[Scenes as source code]
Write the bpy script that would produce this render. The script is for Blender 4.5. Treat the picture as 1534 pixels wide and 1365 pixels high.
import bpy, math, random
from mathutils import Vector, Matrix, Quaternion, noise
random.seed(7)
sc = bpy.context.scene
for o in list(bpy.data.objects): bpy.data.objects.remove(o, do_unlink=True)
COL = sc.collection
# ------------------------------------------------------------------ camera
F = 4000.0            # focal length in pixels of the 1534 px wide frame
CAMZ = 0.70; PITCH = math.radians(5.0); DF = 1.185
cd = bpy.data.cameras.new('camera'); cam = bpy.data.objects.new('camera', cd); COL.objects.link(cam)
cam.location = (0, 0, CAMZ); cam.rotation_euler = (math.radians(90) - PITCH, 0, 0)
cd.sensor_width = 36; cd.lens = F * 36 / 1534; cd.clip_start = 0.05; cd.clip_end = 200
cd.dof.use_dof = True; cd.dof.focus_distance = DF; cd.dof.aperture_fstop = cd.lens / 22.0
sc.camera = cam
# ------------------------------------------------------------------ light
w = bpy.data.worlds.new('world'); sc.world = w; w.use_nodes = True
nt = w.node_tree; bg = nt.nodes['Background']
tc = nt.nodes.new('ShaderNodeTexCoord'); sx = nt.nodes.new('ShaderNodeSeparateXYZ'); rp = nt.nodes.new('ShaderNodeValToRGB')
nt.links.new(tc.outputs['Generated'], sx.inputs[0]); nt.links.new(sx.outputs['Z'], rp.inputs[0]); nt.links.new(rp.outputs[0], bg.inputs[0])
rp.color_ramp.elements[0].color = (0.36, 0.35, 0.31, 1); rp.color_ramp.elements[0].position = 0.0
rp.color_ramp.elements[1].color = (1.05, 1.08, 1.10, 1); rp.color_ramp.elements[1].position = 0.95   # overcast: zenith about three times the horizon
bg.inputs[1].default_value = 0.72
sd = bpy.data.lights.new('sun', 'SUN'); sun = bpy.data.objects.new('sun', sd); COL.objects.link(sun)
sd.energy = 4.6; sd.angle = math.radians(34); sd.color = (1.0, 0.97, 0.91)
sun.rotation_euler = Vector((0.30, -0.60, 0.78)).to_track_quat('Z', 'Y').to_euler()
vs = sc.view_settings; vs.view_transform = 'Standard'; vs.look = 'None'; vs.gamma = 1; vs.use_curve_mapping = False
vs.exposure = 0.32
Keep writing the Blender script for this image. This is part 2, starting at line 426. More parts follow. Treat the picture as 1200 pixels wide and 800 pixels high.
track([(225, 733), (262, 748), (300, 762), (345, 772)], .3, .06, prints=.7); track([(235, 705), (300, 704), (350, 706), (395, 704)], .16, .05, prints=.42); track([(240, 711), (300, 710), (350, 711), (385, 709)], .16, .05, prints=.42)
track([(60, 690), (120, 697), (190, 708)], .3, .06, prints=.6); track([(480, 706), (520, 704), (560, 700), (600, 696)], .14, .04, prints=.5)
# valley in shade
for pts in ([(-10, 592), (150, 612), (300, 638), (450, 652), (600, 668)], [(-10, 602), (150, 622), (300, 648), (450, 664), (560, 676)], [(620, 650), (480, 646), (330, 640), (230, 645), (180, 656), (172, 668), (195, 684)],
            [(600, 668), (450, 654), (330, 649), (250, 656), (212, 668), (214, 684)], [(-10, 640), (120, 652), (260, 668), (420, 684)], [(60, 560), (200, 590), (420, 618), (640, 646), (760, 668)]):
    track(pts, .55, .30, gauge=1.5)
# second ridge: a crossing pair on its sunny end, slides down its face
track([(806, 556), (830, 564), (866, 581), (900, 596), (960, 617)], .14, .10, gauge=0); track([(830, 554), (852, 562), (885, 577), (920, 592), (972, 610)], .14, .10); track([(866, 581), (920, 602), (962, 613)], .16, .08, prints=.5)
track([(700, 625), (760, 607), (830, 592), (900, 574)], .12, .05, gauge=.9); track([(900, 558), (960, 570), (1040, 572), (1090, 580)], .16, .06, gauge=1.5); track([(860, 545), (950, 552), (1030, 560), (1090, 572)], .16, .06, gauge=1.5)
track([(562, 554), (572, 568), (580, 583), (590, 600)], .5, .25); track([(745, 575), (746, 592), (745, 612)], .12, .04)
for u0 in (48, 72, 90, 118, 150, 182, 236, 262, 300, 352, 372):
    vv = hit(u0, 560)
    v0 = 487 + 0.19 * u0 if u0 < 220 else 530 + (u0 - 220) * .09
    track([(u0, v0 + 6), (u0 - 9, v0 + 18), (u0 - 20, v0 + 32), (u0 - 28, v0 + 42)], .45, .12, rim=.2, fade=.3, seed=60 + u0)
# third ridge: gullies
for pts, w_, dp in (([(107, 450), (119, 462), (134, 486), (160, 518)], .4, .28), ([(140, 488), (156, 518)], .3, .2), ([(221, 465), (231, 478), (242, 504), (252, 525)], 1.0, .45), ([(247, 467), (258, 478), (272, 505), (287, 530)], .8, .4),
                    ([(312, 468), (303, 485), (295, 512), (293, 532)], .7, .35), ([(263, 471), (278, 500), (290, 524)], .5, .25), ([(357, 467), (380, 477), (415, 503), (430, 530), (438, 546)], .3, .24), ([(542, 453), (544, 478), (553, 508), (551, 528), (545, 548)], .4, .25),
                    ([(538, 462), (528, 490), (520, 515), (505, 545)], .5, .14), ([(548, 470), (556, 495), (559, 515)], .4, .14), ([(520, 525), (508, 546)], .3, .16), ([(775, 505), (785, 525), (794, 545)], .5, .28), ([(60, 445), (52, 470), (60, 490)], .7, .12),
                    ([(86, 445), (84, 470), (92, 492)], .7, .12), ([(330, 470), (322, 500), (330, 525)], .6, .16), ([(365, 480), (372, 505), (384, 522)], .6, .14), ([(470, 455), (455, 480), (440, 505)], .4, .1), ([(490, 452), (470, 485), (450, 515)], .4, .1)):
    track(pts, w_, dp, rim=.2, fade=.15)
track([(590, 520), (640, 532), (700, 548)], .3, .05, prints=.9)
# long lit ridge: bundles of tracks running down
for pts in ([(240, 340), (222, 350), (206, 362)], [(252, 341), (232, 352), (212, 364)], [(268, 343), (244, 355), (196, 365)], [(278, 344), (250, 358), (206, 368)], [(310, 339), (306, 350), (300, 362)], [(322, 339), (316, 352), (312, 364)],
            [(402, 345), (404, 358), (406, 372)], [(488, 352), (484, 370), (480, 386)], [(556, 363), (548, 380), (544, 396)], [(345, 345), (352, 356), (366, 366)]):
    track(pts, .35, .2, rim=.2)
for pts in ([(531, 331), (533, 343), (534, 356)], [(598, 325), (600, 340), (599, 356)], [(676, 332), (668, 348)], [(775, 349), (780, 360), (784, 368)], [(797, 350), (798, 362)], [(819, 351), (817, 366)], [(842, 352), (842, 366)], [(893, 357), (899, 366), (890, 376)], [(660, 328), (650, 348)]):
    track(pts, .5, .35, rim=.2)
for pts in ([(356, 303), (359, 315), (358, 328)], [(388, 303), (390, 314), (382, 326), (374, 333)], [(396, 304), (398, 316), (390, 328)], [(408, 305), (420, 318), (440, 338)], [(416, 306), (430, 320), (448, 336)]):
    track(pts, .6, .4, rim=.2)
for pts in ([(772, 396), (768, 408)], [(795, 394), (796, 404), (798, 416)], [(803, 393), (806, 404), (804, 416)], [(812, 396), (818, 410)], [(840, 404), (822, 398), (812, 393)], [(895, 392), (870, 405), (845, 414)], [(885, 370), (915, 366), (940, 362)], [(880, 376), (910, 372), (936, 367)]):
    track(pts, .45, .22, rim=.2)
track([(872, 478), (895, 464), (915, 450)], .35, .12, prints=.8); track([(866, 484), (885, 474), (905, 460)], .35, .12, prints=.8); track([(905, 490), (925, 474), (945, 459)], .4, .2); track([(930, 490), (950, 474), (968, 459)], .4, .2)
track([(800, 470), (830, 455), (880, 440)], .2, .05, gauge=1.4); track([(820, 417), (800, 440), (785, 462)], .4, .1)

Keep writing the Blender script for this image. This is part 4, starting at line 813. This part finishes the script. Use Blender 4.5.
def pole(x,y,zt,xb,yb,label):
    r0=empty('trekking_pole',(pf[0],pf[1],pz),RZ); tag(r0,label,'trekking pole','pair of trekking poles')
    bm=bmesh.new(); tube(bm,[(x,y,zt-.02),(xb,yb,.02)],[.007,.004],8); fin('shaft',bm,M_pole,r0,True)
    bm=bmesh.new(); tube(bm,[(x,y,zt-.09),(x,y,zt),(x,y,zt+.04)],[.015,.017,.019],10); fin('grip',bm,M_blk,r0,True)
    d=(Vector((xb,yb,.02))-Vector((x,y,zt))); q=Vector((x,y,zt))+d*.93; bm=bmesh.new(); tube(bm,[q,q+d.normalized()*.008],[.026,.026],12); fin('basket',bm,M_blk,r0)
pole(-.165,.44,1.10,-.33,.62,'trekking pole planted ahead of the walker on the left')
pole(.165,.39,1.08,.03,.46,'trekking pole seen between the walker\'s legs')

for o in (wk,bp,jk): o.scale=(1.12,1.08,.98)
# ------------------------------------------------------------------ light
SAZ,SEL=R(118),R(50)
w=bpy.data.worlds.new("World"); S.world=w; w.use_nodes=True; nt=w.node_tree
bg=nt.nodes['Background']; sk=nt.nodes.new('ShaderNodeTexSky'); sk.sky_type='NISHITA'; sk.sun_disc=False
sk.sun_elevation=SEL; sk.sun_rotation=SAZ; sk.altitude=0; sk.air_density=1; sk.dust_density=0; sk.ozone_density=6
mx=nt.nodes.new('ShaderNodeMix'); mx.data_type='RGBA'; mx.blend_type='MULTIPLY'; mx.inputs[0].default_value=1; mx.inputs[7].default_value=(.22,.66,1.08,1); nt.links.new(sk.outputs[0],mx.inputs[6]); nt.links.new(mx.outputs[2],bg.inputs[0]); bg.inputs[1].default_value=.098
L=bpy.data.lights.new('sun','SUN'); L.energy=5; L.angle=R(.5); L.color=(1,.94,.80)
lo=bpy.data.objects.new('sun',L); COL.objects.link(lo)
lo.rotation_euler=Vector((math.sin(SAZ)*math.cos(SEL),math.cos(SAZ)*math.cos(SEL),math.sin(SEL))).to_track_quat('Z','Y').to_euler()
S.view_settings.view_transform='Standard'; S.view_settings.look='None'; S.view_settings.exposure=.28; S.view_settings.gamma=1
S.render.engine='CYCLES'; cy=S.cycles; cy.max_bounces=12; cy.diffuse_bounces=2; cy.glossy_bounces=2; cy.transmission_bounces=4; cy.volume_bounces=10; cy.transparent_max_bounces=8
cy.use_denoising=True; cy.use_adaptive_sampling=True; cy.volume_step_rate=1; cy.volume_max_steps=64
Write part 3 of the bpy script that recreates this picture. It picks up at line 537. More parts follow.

**OBJECTIVE**
Begin with the first line of the listing and copy exactly through the line that contains "vs.exposure = 0.32", please, keeping both ends and leaving out everything after.

**FINISHED EXERCISE**
Write the bpy script that would produce this render. The script is for Blender 4.5. Treat the picture as 1534 pixels wide and 1365 pixels high.
import bpy, math, random
from mathutils import Vector, Matrix, Quaternion, noise
random.seed(7)
sc = bpy.context.scene
for o in list(bpy.data.objects): bpy.data.objects.remove(o, do_unlink=True)
COL = sc.collection
# ------------------------------------------------------------------ camera
F = 4000.0            # focal length in pixels of the 1534 px wide frame
CAMZ = 0.70; PITCH = math.radians(5.0); DF = 1.185
cd = bpy.data.cameras.new('camera'); cam = bpy.data.objects.new('camera', cd); COL.objects.link(cam)
cam.location = (0, 0, CAMZ); cam.rotation_euler = (math.radians(90) - PITCH, 0, 0)
cd.sensor_width = 36; cd.lens = F * 36 / 1534; cd.clip_start = 0.05; cd.clip_end = 200
cd.dof.use_dof = True; cd.dof.focus_distance = DF; cd.dof.aperture_fstop = cd.lens / 22.0
sc.camera = cam
# ------------------------------------------------------------------ light
w = bpy.data.worlds.new('world'); sc.world = w; w.use_nodes = True
nt = w.node_tree; bg = nt.nodes['Background']
tc = nt.nodes.new('ShaderNodeTexCoord'); sx = nt.nodes.new('ShaderNodeSeparateXYZ'); rp = nt.nodes.new('ShaderNodeValToRGB')
nt.links.new(tc.outputs['Generated'], sx.inputs[0]); nt.links.new(sx.outputs['Z'], rp.inputs[0]); nt.links.new(rp.outputs[0], bg.inputs[0])
rp.color_ramp.elements[0].color = (0.36, 0.35, 0.31, 1); rp.color_ramp.elements[0].position = 0.0
rp.color_ramp.elements[1].color = (1.05, 1.08, 1.10, 1); rp.color_ramp.elements[1].position = 0.95   # overcast: zenith about three times the horizon
bg.inputs[1].default_value = 0.72
sd = bpy.data.lights.new('sun', 'SUN'); sun = bpy.data.objects.new('sun', sd); COL.objects.link(sun)
sd.energy = 4.6; sd.angle = math.radians(34); sd.color = (1.0, 0.97, 0.91)
sun.rotation_euler = Vector((0.30, -0.60, 0.78)).to_track_quat('Z', 'Y').to_euler()
vs = sc.view_settings; vs.view_transform = 'Standard'; vs.look = 'None'; vs.gamma = 1; vs.use_curve_mapping = False
vs.exposure = 0.32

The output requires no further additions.